Sunday, July 31, 2011

fasting

Today (or tomorrow depending on the moon or something) begins Ramadan. The month where Muslims fast during the daylight hours and pray during certain times of the day. I'm not Muslim......just your average a Southern Baptist christian. But, something about this religious practice has always intrigued me. Spending a month, not taking in any nourishment from sunrise to sunset and abstaining from any worldly pleasures, with the intent of not only cleansing yourself spiritually but also as a reminder of the less fortunate is an admirable mission. So, I'm going to give it a try. Just smoked my last cig and had my last drink. I'm not promising I'm going to last a month but I'm going to give it my best shot! Happy Ramadan!

Wednesday, January 12, 2011

no phony bolognie

Mrs. Loney was my bus driver from kindergarten to sixth grade. She also was a member of my church and close family friend. She drove her bus with an iron fist. I remember one time some kids were acting up and she pulled the bus over. There were about six of us left and I was about two minutes from home. We stayed there for what seemed like forever until she decided we had all learned our lesson. If we misbehaved she would ask what our parents would think.....and then call them that evening or tell them on Sunday so we would find out.

She took her job seriously. We never had to worry about the trip to and from school. If we weren't met by an adult she made sure we got to our door no matter how long the line of cars was behind the bus. Along the way, she taught us about respect and responsibility.. She knew when we got report cards; always celebrating our successes and giving us encouragement when we needed it.

Today, two little girls in the after school program where I teach, asked me for a ride home. They didn't want to walk past the MEN hanging outside on their way home knowing they would call out for them to come over. The other teacher asked the girls what they thought the men wanted and one of them answered: "I don't know but I don"t want to find out".
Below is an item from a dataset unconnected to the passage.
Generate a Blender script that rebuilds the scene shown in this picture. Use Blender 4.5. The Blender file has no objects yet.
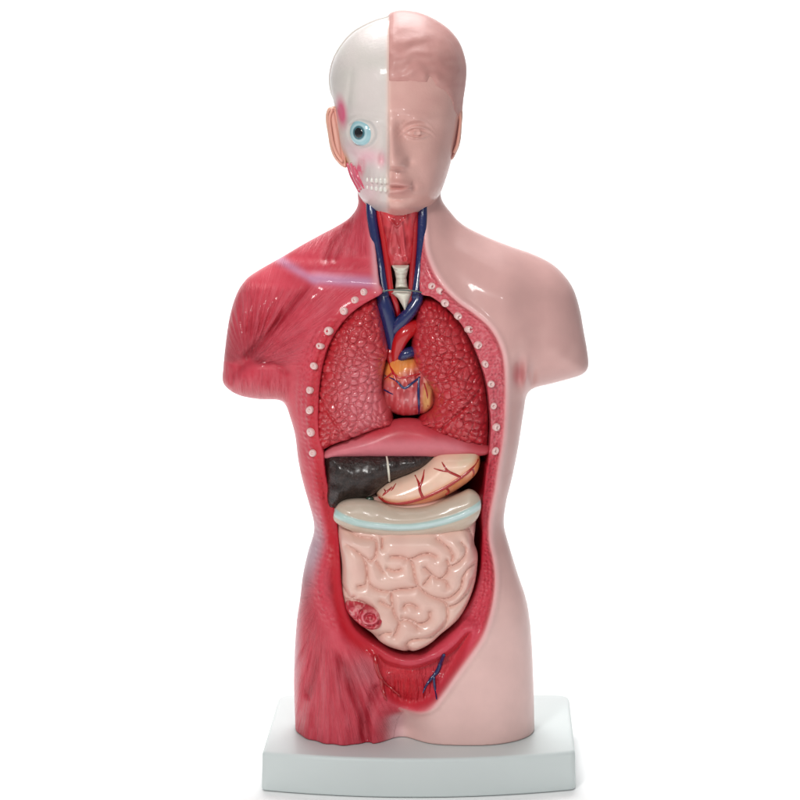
import bpy, math
import numpy as np
from mathutils import Vector

# ------------------------------------------------------------------ scale, camera, world, lights
S = 0.00036            # one drawing unit (about one photo pixel at the model) in metres: model ~28 cm tall
CD, CH = 2400.0, 759.0 # camera distance / height in drawing units
sc = bpy.context.scene
cam = bpy.data.cameras.new('camera'); camo = bpy.data.objects.new('camera', cam); sc.collection.objects.link(camo)
camo.location = (0, -CD*S, CH*S); camo.rotation_euler = (math.pi/2, 0, 0)
cam.sensor_width = 36; cam.lens = 36*CD/800; cam.shift_y = -0.5
cam.clip_start = 0.01; cam.clip_end = 50
sc.camera = camo
w = bpy.data.worlds.new('World'); sc.world = w; w.use_nodes = True
w.node_tree.nodes['Background'].inputs[0].default_value = (0.97, 0.98, 1, 1)
w.node_tree.nodes['Background'].inputs[1].default_value = 0.22
sc.view_settings.view_transform = 'Standard'; sc.view_settings.look = 'None'
sc.view_settings.exposure = 0; sc.view_settings.gamma = 1

def area(name, loc, target, size, power, col=(1, 1, 1), sy=None):
    l = bpy.data.lights.new(name, 'AREA'); l.size = size*S; l.energy = power; l.color = col
    if sy: l.shape = 'RECTANGLE'; l.size_y = sy*S
    o = bpy.data.objects.new(name, l); sc.collection.objects.link(o)
    o.location = Vector(loc)*S
    d = (Vector(target)-Vector(loc)); o.rotation_euler = d.to_track_quat('-Z', 'Y').to_euler()
    return o
area('key_softbox', (-700, -1900, 1500), (0, 0, 420), 340, 2.8, (1, .99, .97))
area('front_strip', (250, -1700, 1150), (0, 0, 450), 160, .5, (1, 1, 1))
area('top_softbox', (-60, 120, 2100), (-20, 60, 0), 1100, .85, (1, 1, 1))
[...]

Where are these children's Mrs. Loneys? Instead of a free bus that makes sure people can shop with ease, how about a Charm City Circulator that ensures our kids can get home safely; at least a ride home on a dark, cold winter's night. If we don't start investing in our kids; helping to fight the horrible circumstances some of them are surrounded by, how can we expect them not to succumb to their environment?

Monday, January 3, 2011

get out the way!


yes Kim K. You look a lil "cray cray"









ughhh! i really am my own worst enemy sometimes. i think too much about everything and that stops me from doing anything. for example, this blog. it was meant to be a way to hone my writing skills and put down on paper (well computer screen) how i feel about topics big and small. the other day, i decided i wanna talk about kim kardashian's new cornrowed hairdoo. i had a lot of witty comments in my head......"you got all that butt and every african-american football player on speed dial. can we at least keep a hairstyle?" and in response to the fact that she took a nap and woke up with this new look..."uhhh, no one sleeps while getting their hair braided..it's one of the top ten pain causing events a black women goes through.....and usually a 8 hour process".

so i have these things i wanna say and i sit at my laptop and freeze. i start thinking about kim kardashian who i really like and who gives me a serious case of butt envy (i mean really if i had that butt, i could probably rule the world!). i don't want to hurt her feelings! i think about all my white good girlfriends....i don't wanna make them uncomfortable! so, i froze. i have been staring at this screen for an hour. you wanna know what i realized? kim kardashian could care less what i think about her and my true friends know my heart. i will stop censoring what i want to say and just write! hey look...i did it!